MIDF Sector Research

Media Prima - Earnings Recovery Slower Than Anticipated

sectoranalyst
Publish date: Thu, 22 Nov 2018, 09:52 AM

INVESTMENT HIGHLIGHTS

  • 3QFY18 normalised loss narrowed to –RM32.5m (3QFY17: - RM50.3m) resulting mainly from cost improvement initiatives
  • Nonetheless, recovery in 9MFY18 earnings is much slower than expected, dragged by the traditional media
  • This could prompt the group to be more aggressive in driving down operating costs
  • Downgrade to SELL with a revised target price of RM0.35 based on price-to-book valuation methodology

Remains in the red. Media Prima Bhd (MPB) 3QFY18 normalised losses narrowed down to –RM32.5m. This was an improvement from a loss of –RM50.3m attained in 3QFY17. The improvement in the financial performance was mainly attributable to lower depreciation and amortisation charges (+28.7%yoy) and the group’s operating cost improvement initiatives.

Disappointing 9MFY18 financial performance. Cumulatively, 9MFY18 normalised loss amounted to -RM72.7m which is a slight improvement to 9MFY17 normalised loss of -RM76.7m. The underperformance still stem from the group’s traditional media platform (refer to Table 1). All in, we opine that the improvement in the 9MFY18 financial performance is much slower than anticipated, in comparison with our previous FY18 loss estimates of -RM63.6m.

Resilient cash and bank balance. The group’s cash and bank balance stands at RM257.8m, a marginal decrease of -1.7%yoy. Note that the group is also monetising its existing asset in effort to build up sizeable cash pile to support its odyssey strategy. In view of this, we reiterate our view that the group will not distribute any dividend in the foreseeable term.

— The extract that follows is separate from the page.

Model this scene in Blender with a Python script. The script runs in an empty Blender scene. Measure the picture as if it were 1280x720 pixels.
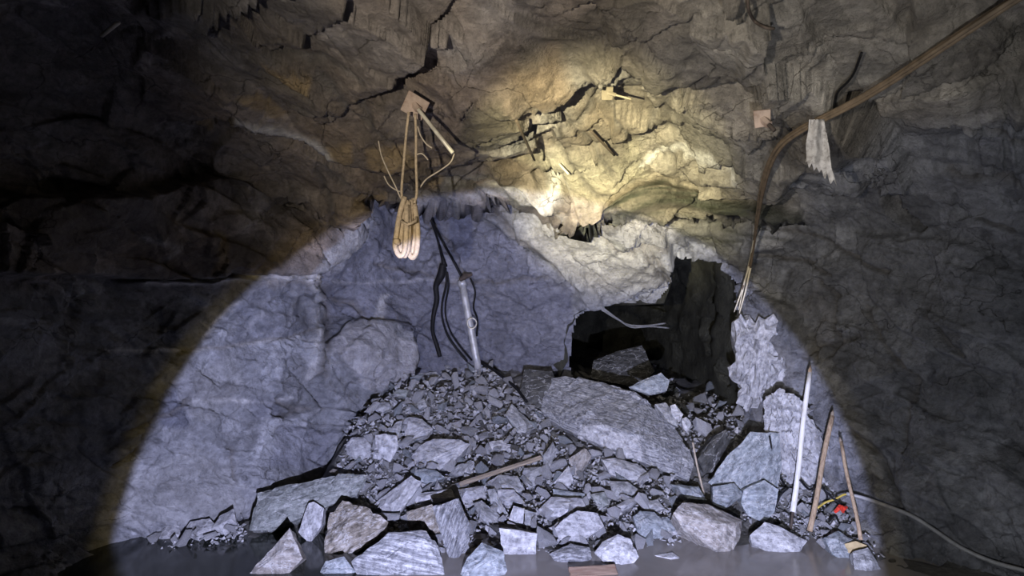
import bpy, bmesh, math, random
import numpy as np
from mathutils import Vector, Matrix

# ------------------------------------------------------------------ camera, world, lamps, exposure
scene = bpy.context.scene
COL = scene.collection
FPX = 763.0                                  # focal length in pixels of the 1280 wide frame
CAMZ = 1.6
cam_data = bpy.data.cameras.new('camera')
cam_data.sensor_width = 36.0
cam_data.lens = 36.0 * FPX / 1280.0
cam_data.clip_start = 0.05
cam = bpy.data.objects.new('camera', cam_data)
cam.location = (0, 0, CAMZ)
cam.rotation_euler = (math.radians(90), 0, 0)
COL.objects.link(cam)
scene.camera = cam

world = bpy.data.worlds.new('mine_dark')
world.use_nodes = True
world.node_tree.nodes['Background'].inputs[0].default_value = (0.55, 0.6, 0.7, 1)
world.node_tree.nodes['Background'].inputs[1].default_value = 0.0003
scene.world = world

scene.cycles.diffuse_bounces = 2
scene.view_settings.view_transform = 'Standard'
scene.view_settings.look = 'None'
scene.view_settings.exposure = 0.0
scene.view_settings.gamma = 1.0
scene.view_settings.use_curve_mapping = False


def spot(name, loc, aim, power, color, half_deg, blend, radius):
    d = bpy.data.lights.new(name, 'SPOT')
    d.energy = power
    d.color = color
    d.spot_size = math.radians(2 * half_deg)
    d.spot_blend = blend
    d.shadow_soft_size = radius
    o = bpy.data.objects.new(name, d)
    o.location = loc
    o.rotation_euler = (Vector(aim) - Vector(loc)).to_track_quat('-Z', 'Y').to_euler()
    COL.objects.link(o)
    return o


LA = Vector((0.10, 0.05, 0.98))              # cool hand torch, held low
LB = Vector((-0.62, 0.1, 1.62))              # warm head lamp, left of the camera
AX = Vector((-0.036, 0.963, -0.268))
spot('torch_beam', LA, LA + AX, 1330, (0.565, 0.615, 1.0), 32.0, 0.055, 0.012)
spot('torch_beam_rim', LA, LA + AX, 120, (1.0, 0.76, 0.26), 33.6, 0.08, 0.012)
spot('torch_spill', LA + Vector((0.1, 0, 0.25)), LA + Vector((2.3, 2.6, 0.55)), 175, (0.90, 0.93, 1.0), 46, 0.8, 0.03)
BT = Vector((0.93, 5.3, 2.54))
spot('head_lamp_core', LB, BT, 3700, (1.0, 0.90, 0.52), 12.5, 1.0, 0.012)
spot('head_lamp_flood', LB, BT + Vector((-0.22, 0, 0.3)), 385, (1.0, 0.90, 0.76), 35, 1.0, 0.012)

# ------------------------------------------------------------------ numeric helpers
random.seed(11)
rng = np.random.default_rng(11)


def at(x, y, d):
    """Point seen at pixel x, y of the 1280 frame, d metres in front of the camera."""
    return Vector(((x - 640) / FPX * d, d, CAMZ - (y - 360) / FPX * d))


def hash_u(ix, iy, iz, seed):
    h = (ix.astype(np.int64) * 73856093) ^ (iy.astype(np.int64) * 19349663) ^ (iz.astype(np.int64) * 83492791) ^ (seed * 2654435761 & 0x7fffffff)
    h &= 0x7fffffff
    h = (h ^ (h >> 13)) * 1274126177 & 0x7fffffff
    h = (h ^ (h >> 16)) * 668265263 & 0x7fffffff
    h = (h ^ (h >> 15)) & 0x7fffffff
    return h


def h01(h, k):
    v = (h * (1103515245 + 2 * k * 7919) + 12345 + k * 104729) & 0x7fffffff
    v = (v ^ (v >> 11)) * 40503 & 0x7fffffff
    return (v & 0xffff) / 65535.0


def vnoise(P, size, seed):
    Q = P / size
    C = np.floor(Q).astype(np.int64)
    f = Q - C
    f = f * f * (3 - 2 * f)
    out = np.zeros(len(P))
    for dx in (0, 1):
        for dy in (0, 1):
            for dz in (0, 1):
                v = h01(hash_u(C[:, 0] + dx, C[:, 1] + dy, C[:, 2] + dz, seed), 1)
                w = (f[:, 0] if dx else 1 - f[:, 0]) * (f[:, 1] if dy else 1 - f[:, 1]) * (f[:, 2] if dz else 1 - f[:, 2])
                out += w * v
    return out * 2 - 1


def fbm(P, size, seed, octs=4):
    o, a = np.zeros(len(P)), 1.0
    for i in range(octs):
        o += a * vnoise(P, size, seed + i * 17)
        size *= 0.5
        a *= 0.5
    return o


def rot_matrix(a, b, c):
    return np.array(Matrix.Rotation(a, 3, 'Z') @ Matrix.Rotation(b, 3, 'X') @ Matrix.Rotation(c, 3, 'Y'))


def facet(P, size, seed, stretch=(1, 1, 1), R=None, tilt=0.9):
    """Broken-rock relief: each Voronoi cell is a tilted plane. Returns height, edge distance, cell value."""
    Q = P @ (R if R is not None else np.eye(3)) / (np.array(stretch) * size)
    C = np.floor(Q).astype(np.int64)
    n = len(P)
    f1 = np.full(n, 1e9)
    f2 = np.full(n, 1e9)
    best = np.zeros(n, np.int64)
    bp = np.zeros((n, 3))
    for dx in (-1, 0, 1):
        for dy in (-1, 0, 1):
            for dz in (-1, 0, 1):
                ix, iy, iz = C[:, 0] + dx, C[:, 1] + dy, C[:, 2] + dz
                h = hash_u(ix, iy, iz, seed)
                p = np.stack([ix + h01(h, 1), iy + h01(h, 2), iz + h01(h, 3)], 1)
                d = ((Q - p) ** 2).sum(1)
                closer = d < f1
                f2 = np.where(closer, f1, np.minimum(f2, d))
                f1 = np.where(closer, d, f1)
                best = np.where(closer, h, best)
                bp[closer] = p[closer]
    g = np.stack([h01(best, 4), h01(best, 5), h01(best, 6)], 1) * 2 - 1
    val = (h01(best, 7) * 2 - 1) * 0.5 + tilt * (g * (Q - bp)).sum(1)
    return val, np.sqrt(f2) - np.sqrt(f1), h01(best, 8)


def lobes(P, size, seed, stretch=(1, 1, 1), R=None, tilt=0.6, dome=0.7):
    """Continuous broken relief: the highest of many tilted, slightly domed facets, so creases but no steps."""
    Q = P @ (R if R is not None else np.eye(3)) / (np.array(stretch) * size)
    C = np.floor(Q).astype(np.int64)
    top = np.full(len(P), -1e9)
    sec = np.full(len(P), -1e9)
    best = np.zeros(len(P), np.int64)
    for dx in (-1, 0, 1):
        for dy in (-1, 0, 1):
            for dz in (-1, 0, 1):
                ix, iy, iz = C[:, 0] + dx, C[:, 1] + dy, C[:, 2] + dz
                h = hash_u(ix, iy, iz, seed)
                a, b, c = Q[:, 0] - ix - h01(h, 1), Q[:, 1] - iy - h01(h, 2), Q[:, 2] - iz - h01(h, 3)
                v = (h01(h, 7) - 0.5) * 0.8 + tilt * ((h01(h, 4) * 2 - 1) * a + (h01(h, 5) * 2 - 1) * b + (h01(h, 6) * 2 - 1) * c) - dome * (a * a + b * b + c * c)
                up = v > top
                sec = np.where(up, top, np.maximum(sec, v))
                top = np.where(up, v, top)
                best = np.where(up, h, best)
    return top, top - sec, h01(best, 8)


def tps_fit(XY, V, smooth=1e-4):
    XY = np.asarray(XY, float)
    n = len(XY)
    D = np.linalg.norm(XY[:, None] - XY[None], axis=2)
    K = D * D * np.log(D + 1e-9)
    A = np.zeros((n + 3, n + 3))
    A[:n, :n] = K + smooth * np.eye(n)
    A[:n, n] = 1
    A[:n, n + 1:] = XY
    A[n, :n] = 1
    A[n + 1:, :n] = XY.T
    s = np.linalg.solve(A, np.concatenate([V, np.zeros(3)]))

    def f(U):
        U = np.atleast_2d(np.asarray(U, float))
        out = s[n] + U @ s[n + 1:]
        for i in range(n):
            r2 = ((U - XY[i]) ** 2).sum(1)
            out += s[i] * 0.5 * r2 * np.log(r2 + 1e-12)
        return out
    return f


def seg_dist(U, a, b):
    a, b = np.array(a, float), np.array(b, float)
    ab = b - a
    t = np.clip(((U - a) @ ab) / (ab @ ab), 0, 1)
    q = a + t[:, None] * ab
    dv = U - q
    side = np.sign(ab[0] * (U[:, 1] - a[1]) - ab[1] * (U[:, 0] - a[0]))
    return np.sqrt((dv ** 2).sum(1)), side, t


def line_dist(U, pts):
    best = np.full(len(U), 1e9)
    sd = np.zeros(len(U))
    for a, b in zip(pts[:-1], pts[1:]):
        d, s, t = seg_dist(U, a, b)
        m = d < best
        best = np.where(m, d, best)
        sd = np.where(m, s, sd)
    return best, sd


def poly_sd(U, poly):
    """Signed distance to a polygon, positive inside."""
    best = np.full(len(U), 1e9)
    inside = np.zeros(len(U), bool)
    n = len(poly)
    for i in range(n):
        a, b = poly[i], poly[(i + 1) % n]
        d, s, t = seg_dist(U, a, b)
        best = np.minimum(best, d)
        c = (a[1] > U[:, 1]) != (b[1] > U[:, 1])
        with np.errstate(divide='ignore', invalid='ignore'):
            xx = (b[0] - a[0]) * (U[:, 1] - a[1]) / ((b[1] - a[1]) or 1e-9) + a[0]
        inside ^= c & (U[:, 0] < xx)
    return np.where(inside, best, -best)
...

Impact to earnings. We are maintaining FY18 and FY19 revenue at this juncture. However, we are reducing FY18 and FY19 loss further to –RM104.0m and –RM57.7m respectively as we input higher operating costs in-line with the group’s financial performance thus far.

Target price. Subsequent to our earnings adjustment, we derive a revised target price of RM0.35 (previously RM0.42) based on price-tobook valuation methodology. We are attaching target price-to-book ratio of 0.75x which is the three year historical rolling average to revised FY19 net asset of 47sens.